Quatrième de couverture
En 1959, Louise, 15 ans, reçoit les lettres de Wolfgang Gerschert, un jeune Allemand qu'elle ne connaît pas. Rapidement, elle comprend que ce dernier sait des choses sur sa famille alors qu'elle ne connaît rien sur son histoire. Elle se décide à interroger Rose, sa mère, avec qui elle entretient des relations conflictuelles. Même si Louise redoute de lever le voile sur ce passé caché, elle veut connaître la vérité.
Un roman où les voix s'entrecroisent et révèlent un secret de famille caché pendant trois générations.
Mes impressions
Le sourire du diable est une histoire qui raconte l'horreur et la barbarie de la guerre et des hommes, mais aussi la vie, la bienveillance et l'espoir, qui finissent toujours par triompher.
Dans ce roman, Nancy Guilbert nous parle d'un drame survenu pendant la seconde guerre mondiale, un drame qui va marquer deux familles sur plusieurs générations. Ainsi l'histoire, tantôt sous forme de récit tantôt sous forme de journal ou de lettres, nous transporte de 1943 à la fin des années 1980, avec un passage dans les années 1960.
Louise, 15 ans en 1959, après avoir reçu une lettre de Berlin, découvre un très lourd secret que sa mère, Rose, a été jusque-là incapable de lui révéler.
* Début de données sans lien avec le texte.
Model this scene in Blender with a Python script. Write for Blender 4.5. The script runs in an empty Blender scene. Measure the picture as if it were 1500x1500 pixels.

Elle le fait finalement à sa manière, en lui tendant le journal qu'elle-même rédigeait à 15 ans, pendant la guerre.
La révélation de ce secret, de ce drame, loin d'apaiser les esprits, pousse Louise à fuir sa famille, qu'elle ne reverra pas pendant des années, jusqu'à ce que sa propre fille, Nina, lui pose à son tour des questions sur ses origines. Elle aimerait tellement connaître sa grand-mère...
Nancy Guilbert a un talent fou pour raconter l'indicible avec douceur malgré tout.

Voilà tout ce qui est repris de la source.